Selecting and working with administrators for complex, long-duration infrastructure investments
Fund administration for infrastructure investments requires capabilities that accommodate long fund lives, complex capital structures, and multi-layered investment vehicles. Unlike strategies with shorter investment horizons, infrastructure fund administration relationships may span 15-25 years or longer, making administrator selection and relationship management particularly consequential. The structural complexity of infrastructure investments—often involving holding companies, project-level entities, and co-investment vehicles—demands administrators with relevant experience and appropriate systems.
Infrastructure fund administrators provide foundational services similar to other private fund administrators, though implementation often differs given asset class characteristics.
Several characteristics of infrastructure investing create distinct administration requirements. Administrators should demonstrate experience with these elements during the selection process.
Long fund lives present practical challenges. Administrator relationships may outlast individual staff members at both the administrator and manager. Systems must maintain data integrity over extended periods, and fee arrangements should anticipate the full fund lifecycle rather than just initial years.
Complex structures are common in infrastructure. Investments often flow through multiple holding companies for tax, liability, and regulatory reasons. Asset-level entities may have their own accounting requirements, debt facilities, and reporting obligations. Administrators must track ownership chains and consolidate information across numerous entities.
Co-investment vehicles frequently accompany infrastructure fund investments. Large transactions often include co-investment capital from LPs or third parties investing alongside the main fund. Administrators may need to manage parallel vehicles with their own capital accounts and waterfalls while ensuring proper allocation between fund and co-invest participants.
Administrator selection for infrastructure funds should emphasize relevant experience and system capabilities appropriate for the asset class. General private equity administration experience, while valuable, may not fully prepare an administrator for infrastructure-specific requirements.

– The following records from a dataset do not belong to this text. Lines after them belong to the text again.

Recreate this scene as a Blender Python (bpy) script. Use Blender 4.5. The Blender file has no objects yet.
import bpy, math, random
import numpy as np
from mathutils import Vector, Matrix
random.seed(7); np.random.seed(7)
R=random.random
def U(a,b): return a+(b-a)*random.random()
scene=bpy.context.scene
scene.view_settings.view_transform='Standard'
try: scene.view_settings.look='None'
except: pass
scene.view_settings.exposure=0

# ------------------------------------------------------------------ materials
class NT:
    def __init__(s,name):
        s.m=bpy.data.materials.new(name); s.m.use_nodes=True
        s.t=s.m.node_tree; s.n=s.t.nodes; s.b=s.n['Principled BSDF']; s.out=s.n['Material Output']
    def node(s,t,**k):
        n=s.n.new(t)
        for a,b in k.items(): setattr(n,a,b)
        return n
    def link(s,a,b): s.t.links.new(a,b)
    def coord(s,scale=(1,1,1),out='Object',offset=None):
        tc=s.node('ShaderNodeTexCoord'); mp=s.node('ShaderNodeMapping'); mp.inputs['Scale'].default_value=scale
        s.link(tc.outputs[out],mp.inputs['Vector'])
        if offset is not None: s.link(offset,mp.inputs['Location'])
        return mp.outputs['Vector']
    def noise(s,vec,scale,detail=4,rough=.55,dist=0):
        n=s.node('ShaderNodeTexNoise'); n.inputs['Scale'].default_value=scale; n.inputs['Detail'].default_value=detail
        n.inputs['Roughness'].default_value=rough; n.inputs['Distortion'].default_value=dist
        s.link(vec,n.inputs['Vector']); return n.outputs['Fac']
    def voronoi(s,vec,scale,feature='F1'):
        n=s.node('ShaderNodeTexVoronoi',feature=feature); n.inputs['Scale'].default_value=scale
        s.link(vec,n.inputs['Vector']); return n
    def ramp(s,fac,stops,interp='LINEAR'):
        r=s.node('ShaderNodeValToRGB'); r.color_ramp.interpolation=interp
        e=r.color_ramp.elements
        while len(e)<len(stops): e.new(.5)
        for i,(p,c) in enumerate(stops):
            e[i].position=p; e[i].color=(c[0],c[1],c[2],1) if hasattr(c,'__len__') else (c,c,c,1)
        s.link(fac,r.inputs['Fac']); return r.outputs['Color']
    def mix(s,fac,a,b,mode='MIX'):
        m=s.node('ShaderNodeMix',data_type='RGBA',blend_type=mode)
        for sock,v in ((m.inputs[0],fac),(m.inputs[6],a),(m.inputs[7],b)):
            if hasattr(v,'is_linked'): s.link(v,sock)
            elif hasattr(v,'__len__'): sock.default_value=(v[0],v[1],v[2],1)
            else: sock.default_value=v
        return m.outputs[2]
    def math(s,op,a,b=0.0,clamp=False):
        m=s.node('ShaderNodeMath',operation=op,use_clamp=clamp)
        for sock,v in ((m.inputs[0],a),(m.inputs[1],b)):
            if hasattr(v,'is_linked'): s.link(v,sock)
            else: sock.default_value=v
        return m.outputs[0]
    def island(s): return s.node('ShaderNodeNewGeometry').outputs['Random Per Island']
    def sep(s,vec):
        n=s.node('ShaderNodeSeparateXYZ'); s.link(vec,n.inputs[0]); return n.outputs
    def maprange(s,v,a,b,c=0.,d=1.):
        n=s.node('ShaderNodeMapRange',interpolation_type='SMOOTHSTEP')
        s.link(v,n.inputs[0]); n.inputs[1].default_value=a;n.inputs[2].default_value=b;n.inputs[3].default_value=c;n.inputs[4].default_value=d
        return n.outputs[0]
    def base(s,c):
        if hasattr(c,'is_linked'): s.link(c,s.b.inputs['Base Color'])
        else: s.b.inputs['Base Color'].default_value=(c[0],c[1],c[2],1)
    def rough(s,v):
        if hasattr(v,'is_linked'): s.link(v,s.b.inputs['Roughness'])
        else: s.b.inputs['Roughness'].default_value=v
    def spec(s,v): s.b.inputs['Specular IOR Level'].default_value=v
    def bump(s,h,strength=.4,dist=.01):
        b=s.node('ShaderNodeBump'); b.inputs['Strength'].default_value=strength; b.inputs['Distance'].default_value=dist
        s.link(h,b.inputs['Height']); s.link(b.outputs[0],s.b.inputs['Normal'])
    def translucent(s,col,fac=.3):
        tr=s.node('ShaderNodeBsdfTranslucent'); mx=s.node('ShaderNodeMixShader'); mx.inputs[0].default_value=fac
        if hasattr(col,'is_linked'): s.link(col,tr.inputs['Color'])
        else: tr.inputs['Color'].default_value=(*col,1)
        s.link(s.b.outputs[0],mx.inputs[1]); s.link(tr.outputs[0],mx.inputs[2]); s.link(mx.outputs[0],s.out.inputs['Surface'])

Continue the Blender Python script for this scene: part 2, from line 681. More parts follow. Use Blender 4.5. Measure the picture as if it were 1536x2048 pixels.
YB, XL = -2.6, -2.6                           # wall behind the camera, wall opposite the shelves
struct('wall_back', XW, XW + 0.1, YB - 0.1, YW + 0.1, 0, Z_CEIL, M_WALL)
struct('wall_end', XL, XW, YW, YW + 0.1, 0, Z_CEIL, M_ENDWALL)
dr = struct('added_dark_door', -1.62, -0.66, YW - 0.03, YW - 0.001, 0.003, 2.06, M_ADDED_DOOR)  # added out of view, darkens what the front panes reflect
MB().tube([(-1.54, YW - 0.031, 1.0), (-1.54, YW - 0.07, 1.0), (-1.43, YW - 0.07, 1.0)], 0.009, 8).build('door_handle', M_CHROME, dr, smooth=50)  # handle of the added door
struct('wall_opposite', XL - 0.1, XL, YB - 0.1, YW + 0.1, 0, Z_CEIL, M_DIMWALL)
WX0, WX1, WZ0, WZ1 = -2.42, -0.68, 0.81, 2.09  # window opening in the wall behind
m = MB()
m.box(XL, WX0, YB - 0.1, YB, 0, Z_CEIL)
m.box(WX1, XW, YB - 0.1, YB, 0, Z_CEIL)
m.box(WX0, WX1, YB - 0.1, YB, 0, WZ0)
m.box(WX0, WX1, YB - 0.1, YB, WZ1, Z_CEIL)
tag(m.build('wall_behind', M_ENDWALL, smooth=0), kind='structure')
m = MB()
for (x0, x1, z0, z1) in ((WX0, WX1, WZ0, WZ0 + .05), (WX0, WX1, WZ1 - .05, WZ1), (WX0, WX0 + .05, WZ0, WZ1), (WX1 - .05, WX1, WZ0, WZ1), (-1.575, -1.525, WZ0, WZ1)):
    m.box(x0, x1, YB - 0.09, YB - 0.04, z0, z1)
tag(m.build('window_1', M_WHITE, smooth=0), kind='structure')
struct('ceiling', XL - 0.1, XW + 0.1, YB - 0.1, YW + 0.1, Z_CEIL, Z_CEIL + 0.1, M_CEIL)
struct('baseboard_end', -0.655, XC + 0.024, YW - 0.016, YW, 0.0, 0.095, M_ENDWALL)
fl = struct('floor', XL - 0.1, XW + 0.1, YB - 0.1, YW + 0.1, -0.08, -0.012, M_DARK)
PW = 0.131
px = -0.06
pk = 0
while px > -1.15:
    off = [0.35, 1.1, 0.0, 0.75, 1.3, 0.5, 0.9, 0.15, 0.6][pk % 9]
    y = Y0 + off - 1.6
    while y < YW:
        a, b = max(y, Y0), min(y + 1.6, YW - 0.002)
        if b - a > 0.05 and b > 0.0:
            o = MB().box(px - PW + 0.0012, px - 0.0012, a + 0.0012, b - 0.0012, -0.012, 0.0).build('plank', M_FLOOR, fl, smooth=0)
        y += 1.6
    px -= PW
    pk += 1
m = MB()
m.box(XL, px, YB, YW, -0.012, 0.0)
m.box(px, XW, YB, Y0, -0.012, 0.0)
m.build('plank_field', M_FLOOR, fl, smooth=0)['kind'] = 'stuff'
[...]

Key evaluation criteria include:
Reference checks should specifically probe infrastructure experience. Ask references about the administrator's handling of construction-phase assets, refinancing events, and asset dispositions—events that test administrator capabilities beyond routine operations.
Infrastructure assets generate operational data that must flow into fund-level reporting. Revenue figures, operating expenses, capital expenditures, and debt service at the asset level aggregate into fund performance. Administrators need efficient processes for receiving and incorporating this information.
Many infrastructure managers engage separate asset managers or operating partners for portfolio assets. The fund administrator must coordinate with these parties to obtain necessary financial information while maintaining clear responsibility boundaries. Data quality and timing often present ongoing challenges that require active management.
Infrastructure funds face various regulatory reporting requirements that administrators may support. Form PF filing preparation, FATCA and CRS reporting, and jurisdiction-specific filings require data that administrators typically maintain. Understanding the administrator's capabilities and any limitations in regulatory reporting support helps establish appropriate expectations and identify any gaps requiring additional resources.
Given the long duration of infrastructure fund administration relationships, establishing effective working patterns from the outset pays dividends over time. Clear communication protocols, defined escalation procedures, and regular relationship reviews help maintain service quality.
Documentation of processes and decisions becomes increasingly important over extended fund lives. Staff turnover at both administrator and manager is inevitable over 15-25 years. Well-documented procedures and historical records ensure continuity through personnel changes.
Fund administration represents one of the longest-duration service relationships in infrastructure fund operations. Thoughtful selection and ongoing relationship management help ensure this critical function supports effective fund operations throughout the extended investment period and harvest phases that characterize infrastructure investing.